* _Supplied information_
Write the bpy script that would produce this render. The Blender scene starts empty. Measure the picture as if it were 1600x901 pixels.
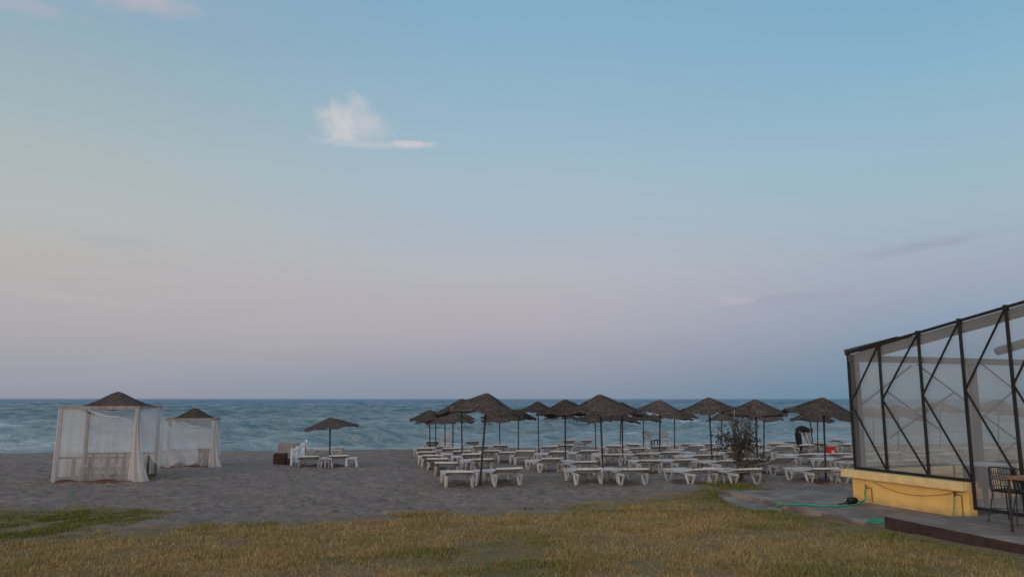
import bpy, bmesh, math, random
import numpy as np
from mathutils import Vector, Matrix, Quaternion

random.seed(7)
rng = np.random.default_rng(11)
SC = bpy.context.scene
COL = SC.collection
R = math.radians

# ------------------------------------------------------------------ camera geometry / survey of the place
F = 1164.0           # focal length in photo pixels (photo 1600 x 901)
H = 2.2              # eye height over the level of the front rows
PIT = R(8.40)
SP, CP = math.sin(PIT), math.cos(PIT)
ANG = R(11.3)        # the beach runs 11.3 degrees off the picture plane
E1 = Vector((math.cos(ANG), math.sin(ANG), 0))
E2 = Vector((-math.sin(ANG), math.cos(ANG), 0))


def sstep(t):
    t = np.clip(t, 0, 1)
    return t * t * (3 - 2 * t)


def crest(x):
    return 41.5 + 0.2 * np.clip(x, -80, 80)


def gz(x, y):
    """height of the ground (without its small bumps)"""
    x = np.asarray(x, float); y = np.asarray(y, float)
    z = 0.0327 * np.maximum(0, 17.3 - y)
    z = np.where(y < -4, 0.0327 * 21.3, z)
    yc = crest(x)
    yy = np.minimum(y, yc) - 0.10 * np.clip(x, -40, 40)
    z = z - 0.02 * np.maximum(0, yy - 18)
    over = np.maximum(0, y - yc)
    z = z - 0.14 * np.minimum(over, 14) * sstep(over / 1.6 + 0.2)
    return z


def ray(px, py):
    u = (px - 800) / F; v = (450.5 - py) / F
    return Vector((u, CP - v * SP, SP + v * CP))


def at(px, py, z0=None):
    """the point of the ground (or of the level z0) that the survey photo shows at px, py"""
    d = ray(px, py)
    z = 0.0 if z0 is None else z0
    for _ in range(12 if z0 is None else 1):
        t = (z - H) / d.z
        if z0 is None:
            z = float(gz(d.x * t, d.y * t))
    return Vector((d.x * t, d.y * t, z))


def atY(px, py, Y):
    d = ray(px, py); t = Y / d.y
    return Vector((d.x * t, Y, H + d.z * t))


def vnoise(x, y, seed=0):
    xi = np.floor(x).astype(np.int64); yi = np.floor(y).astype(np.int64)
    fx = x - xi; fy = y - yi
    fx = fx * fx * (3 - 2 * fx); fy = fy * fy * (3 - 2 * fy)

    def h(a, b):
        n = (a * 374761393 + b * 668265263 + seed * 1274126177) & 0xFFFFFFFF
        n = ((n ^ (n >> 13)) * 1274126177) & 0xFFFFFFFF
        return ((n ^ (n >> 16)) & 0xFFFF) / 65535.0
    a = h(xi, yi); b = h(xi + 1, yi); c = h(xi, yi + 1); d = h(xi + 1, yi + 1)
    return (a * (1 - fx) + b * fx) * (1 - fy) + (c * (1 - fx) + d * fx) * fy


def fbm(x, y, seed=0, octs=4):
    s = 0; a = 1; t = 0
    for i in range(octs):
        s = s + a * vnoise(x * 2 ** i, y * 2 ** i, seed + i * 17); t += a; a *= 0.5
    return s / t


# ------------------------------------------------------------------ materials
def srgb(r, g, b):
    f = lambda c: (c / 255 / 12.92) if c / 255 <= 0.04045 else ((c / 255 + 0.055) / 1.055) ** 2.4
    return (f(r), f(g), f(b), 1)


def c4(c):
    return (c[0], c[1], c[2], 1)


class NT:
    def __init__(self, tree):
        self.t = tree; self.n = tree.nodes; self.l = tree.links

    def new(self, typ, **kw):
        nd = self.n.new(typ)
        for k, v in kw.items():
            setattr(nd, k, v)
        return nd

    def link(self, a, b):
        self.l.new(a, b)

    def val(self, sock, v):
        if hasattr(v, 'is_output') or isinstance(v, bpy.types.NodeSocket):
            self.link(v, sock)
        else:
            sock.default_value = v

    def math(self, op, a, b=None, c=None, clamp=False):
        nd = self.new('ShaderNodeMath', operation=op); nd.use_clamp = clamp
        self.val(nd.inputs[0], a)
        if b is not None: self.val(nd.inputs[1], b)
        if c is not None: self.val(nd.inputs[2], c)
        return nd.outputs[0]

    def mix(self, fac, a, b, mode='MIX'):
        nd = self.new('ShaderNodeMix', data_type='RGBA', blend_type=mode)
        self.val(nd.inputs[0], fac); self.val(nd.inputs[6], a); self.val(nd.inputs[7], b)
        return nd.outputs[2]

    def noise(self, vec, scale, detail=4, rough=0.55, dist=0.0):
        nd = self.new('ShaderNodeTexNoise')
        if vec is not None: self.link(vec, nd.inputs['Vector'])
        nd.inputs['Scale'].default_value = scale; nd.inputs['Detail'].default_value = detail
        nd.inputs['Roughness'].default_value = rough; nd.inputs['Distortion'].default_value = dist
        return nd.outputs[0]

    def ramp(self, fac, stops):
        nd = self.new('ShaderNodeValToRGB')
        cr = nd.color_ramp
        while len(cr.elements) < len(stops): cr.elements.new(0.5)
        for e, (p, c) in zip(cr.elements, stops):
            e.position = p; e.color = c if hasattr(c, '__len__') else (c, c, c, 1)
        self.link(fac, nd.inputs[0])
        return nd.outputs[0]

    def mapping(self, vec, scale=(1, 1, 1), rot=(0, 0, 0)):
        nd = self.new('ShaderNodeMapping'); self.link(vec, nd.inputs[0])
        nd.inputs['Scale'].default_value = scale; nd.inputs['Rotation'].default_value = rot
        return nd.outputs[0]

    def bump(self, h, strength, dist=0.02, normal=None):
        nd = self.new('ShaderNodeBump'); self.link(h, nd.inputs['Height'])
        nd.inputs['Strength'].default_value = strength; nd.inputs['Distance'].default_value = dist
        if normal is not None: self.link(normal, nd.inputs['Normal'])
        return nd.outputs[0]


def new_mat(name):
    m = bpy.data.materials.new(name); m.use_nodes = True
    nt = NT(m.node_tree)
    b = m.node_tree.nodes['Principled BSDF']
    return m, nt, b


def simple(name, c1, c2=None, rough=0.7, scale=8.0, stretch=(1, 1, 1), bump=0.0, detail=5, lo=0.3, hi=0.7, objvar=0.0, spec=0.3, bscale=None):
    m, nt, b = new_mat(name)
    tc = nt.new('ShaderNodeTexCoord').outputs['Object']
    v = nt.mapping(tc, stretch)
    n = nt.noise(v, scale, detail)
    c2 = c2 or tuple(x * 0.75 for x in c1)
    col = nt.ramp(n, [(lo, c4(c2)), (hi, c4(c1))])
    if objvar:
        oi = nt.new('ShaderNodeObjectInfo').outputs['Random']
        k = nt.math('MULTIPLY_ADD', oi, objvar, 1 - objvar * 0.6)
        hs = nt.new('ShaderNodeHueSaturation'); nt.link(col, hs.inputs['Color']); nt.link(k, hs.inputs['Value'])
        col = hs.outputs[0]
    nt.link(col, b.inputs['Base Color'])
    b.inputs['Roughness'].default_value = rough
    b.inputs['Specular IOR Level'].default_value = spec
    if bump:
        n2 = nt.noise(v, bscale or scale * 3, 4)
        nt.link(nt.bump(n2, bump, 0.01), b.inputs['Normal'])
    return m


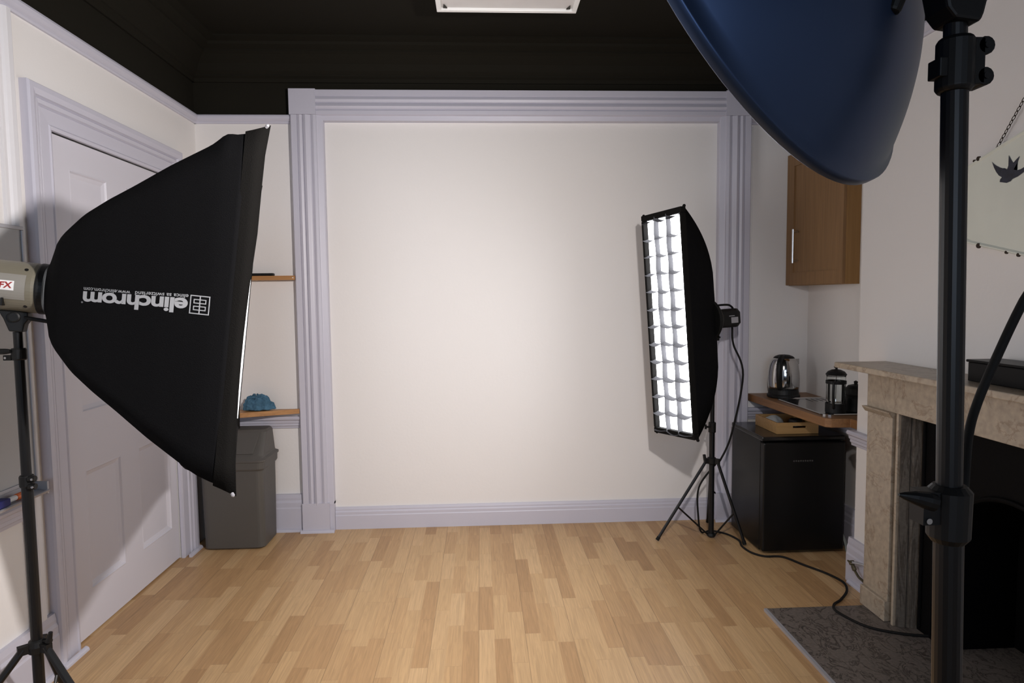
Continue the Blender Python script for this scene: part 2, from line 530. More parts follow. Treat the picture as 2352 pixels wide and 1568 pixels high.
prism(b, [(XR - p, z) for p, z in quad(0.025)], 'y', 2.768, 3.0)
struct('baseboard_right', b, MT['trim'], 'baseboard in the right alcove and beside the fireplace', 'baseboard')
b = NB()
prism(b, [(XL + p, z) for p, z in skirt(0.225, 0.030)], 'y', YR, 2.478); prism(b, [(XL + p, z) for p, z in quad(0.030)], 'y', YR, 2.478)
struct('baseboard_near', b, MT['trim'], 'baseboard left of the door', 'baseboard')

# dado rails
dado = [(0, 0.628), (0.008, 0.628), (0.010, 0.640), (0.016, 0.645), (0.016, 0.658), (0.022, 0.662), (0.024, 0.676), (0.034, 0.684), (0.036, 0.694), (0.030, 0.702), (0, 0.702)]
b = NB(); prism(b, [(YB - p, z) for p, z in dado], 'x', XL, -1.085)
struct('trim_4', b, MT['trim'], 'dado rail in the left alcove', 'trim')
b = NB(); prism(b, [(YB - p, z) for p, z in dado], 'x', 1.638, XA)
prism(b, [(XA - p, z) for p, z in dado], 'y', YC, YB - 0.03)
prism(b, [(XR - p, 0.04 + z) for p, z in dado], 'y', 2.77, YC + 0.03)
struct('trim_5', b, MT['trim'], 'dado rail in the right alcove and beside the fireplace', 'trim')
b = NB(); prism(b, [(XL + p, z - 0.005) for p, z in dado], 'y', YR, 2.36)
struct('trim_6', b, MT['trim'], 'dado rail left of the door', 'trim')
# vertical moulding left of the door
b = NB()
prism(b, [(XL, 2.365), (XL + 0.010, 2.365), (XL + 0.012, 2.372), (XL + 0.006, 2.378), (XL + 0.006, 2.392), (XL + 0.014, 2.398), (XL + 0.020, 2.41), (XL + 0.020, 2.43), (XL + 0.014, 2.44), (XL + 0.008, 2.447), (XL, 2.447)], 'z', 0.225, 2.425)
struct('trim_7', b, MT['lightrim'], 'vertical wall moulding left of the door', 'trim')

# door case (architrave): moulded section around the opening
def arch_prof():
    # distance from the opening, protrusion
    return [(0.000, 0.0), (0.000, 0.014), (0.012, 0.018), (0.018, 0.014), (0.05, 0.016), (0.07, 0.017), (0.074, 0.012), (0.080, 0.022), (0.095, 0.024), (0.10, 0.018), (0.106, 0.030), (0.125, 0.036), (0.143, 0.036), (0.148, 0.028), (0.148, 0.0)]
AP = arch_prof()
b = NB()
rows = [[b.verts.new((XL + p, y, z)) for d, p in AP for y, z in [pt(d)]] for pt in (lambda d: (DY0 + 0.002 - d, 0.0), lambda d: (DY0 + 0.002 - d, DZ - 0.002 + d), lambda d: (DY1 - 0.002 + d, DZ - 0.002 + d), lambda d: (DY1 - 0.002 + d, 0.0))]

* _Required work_
Write down every line from the opening of the listing to the line with "from mathutils import", both included, and nothing else; the pictures are omitted.

* _Full answer_
Write the bpy script that would produce this render. The Blender scene starts empty. Measure the picture as if it were 1600x901 pixels.
import bpy, bmesh, math, random
import numpy as np
from mathutils import Vector, Matrix, Quaternion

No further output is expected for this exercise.